**Material:**
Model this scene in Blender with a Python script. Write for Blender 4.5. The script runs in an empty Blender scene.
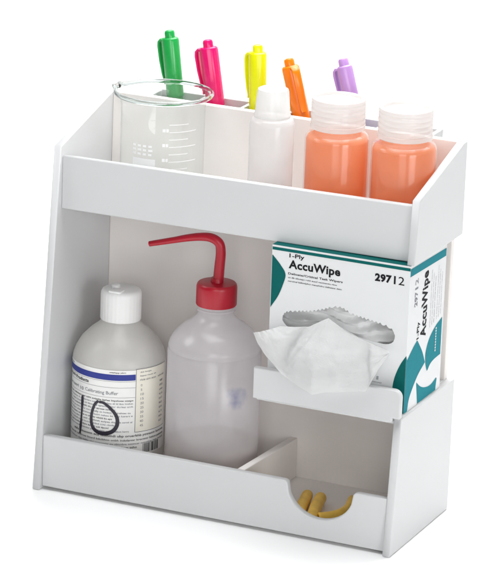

...

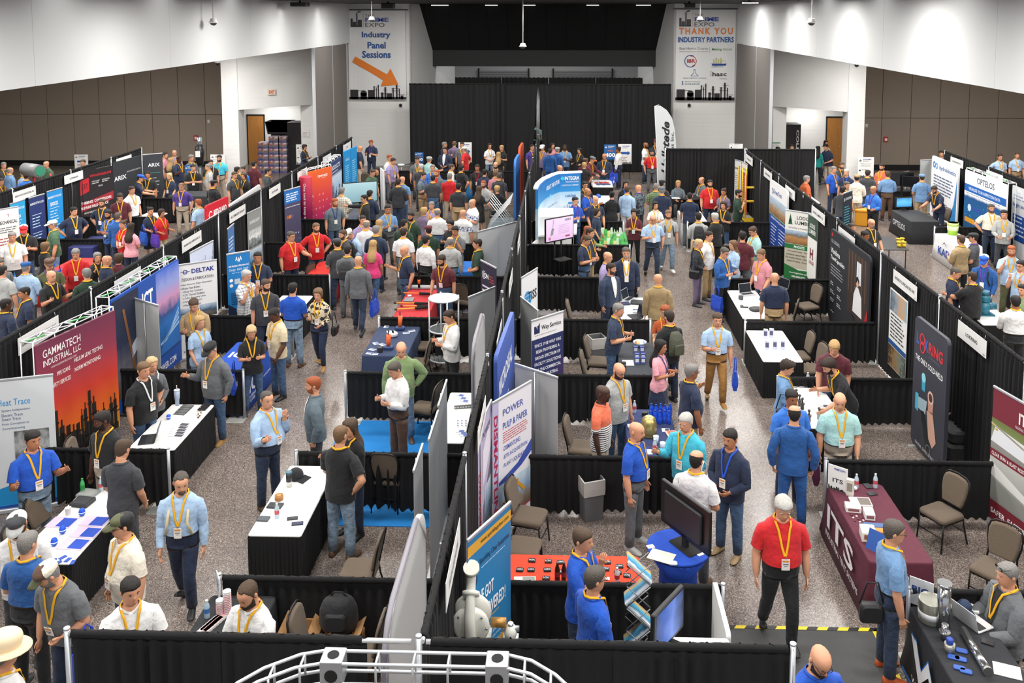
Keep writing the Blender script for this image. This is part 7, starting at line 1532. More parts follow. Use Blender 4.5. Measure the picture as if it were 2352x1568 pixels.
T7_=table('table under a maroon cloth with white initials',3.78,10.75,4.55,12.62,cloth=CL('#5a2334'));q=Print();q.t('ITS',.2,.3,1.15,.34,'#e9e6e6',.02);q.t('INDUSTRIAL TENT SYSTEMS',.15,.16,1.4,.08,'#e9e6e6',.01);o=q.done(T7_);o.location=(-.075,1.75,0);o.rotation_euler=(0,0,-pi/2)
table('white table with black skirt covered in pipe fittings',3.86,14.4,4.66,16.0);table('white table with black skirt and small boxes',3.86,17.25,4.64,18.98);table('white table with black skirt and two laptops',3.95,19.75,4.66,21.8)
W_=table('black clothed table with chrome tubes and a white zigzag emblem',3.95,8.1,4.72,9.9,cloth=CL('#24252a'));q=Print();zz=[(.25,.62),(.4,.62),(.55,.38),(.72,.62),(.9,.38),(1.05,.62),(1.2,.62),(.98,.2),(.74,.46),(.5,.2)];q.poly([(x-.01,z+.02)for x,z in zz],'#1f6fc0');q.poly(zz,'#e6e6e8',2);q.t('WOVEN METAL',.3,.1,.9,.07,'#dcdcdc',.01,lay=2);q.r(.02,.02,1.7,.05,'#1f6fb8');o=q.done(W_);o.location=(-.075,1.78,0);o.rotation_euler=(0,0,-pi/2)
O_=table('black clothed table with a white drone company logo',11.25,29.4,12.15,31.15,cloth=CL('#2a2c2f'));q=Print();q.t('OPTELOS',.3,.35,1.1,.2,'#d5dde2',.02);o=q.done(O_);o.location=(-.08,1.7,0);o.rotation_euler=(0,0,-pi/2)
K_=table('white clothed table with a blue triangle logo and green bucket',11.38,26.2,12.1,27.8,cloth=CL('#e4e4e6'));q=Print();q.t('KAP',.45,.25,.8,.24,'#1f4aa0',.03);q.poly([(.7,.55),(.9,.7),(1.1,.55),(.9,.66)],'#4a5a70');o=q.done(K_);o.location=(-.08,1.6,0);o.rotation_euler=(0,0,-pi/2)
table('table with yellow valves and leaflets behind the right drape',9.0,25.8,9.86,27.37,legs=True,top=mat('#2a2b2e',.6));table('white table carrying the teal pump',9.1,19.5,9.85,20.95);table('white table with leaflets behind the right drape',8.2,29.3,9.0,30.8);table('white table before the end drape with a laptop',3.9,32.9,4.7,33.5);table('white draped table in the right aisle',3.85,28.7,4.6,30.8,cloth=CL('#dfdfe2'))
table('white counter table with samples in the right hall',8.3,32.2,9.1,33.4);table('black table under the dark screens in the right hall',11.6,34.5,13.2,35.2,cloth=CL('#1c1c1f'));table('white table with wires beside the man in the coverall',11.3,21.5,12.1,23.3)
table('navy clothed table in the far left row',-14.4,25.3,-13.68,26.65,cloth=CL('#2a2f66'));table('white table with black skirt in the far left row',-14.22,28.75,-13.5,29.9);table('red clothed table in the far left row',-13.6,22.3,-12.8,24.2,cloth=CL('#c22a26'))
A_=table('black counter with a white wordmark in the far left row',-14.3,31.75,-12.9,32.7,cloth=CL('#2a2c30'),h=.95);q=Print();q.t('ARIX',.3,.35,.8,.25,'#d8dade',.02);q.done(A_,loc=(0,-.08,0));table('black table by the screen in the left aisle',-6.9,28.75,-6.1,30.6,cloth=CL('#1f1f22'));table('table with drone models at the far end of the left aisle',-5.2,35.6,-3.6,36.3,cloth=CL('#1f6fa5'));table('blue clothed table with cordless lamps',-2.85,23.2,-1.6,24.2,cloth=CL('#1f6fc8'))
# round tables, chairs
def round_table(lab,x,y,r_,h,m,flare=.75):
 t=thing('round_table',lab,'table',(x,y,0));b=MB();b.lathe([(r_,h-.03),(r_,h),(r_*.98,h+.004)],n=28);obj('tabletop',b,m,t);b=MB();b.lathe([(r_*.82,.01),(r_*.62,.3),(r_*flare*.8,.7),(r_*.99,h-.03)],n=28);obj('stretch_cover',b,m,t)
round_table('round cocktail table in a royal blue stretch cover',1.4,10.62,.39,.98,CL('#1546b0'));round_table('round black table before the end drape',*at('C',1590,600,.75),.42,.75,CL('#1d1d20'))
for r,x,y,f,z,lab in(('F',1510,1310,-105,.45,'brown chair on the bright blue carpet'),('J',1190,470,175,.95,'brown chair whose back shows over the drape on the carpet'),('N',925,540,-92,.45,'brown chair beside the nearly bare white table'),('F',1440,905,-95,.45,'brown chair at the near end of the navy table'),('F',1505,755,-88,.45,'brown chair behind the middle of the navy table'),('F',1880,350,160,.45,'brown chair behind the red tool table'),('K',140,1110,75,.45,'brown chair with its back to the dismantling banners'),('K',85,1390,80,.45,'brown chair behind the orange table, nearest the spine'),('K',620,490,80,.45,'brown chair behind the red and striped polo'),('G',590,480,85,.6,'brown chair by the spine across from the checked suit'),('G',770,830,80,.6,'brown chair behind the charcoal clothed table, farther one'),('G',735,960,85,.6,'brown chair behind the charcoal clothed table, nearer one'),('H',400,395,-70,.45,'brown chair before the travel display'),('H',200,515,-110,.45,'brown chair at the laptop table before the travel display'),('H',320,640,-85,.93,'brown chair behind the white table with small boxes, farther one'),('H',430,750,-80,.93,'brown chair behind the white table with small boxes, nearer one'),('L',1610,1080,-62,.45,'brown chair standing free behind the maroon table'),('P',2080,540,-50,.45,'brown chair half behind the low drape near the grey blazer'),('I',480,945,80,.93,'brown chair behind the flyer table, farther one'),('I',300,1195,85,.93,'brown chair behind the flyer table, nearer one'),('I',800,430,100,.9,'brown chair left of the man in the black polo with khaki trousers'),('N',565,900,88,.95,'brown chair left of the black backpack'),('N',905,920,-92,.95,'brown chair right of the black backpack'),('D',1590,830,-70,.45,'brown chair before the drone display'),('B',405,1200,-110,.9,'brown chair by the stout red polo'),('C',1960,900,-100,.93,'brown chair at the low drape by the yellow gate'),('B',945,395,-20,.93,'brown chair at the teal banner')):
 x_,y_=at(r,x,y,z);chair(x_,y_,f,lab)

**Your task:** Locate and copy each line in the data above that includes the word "this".

**Correct response:**
Model this scene in Blender with a Python script. Write for Blender 4.5. The script runs in an empty Blender scene.
Keep writing the Blender script for this image. This is part 7, starting at line 1532. More parts follow. Use Blender 4.5. Measure the picture as if it were 2352x1568 pixels.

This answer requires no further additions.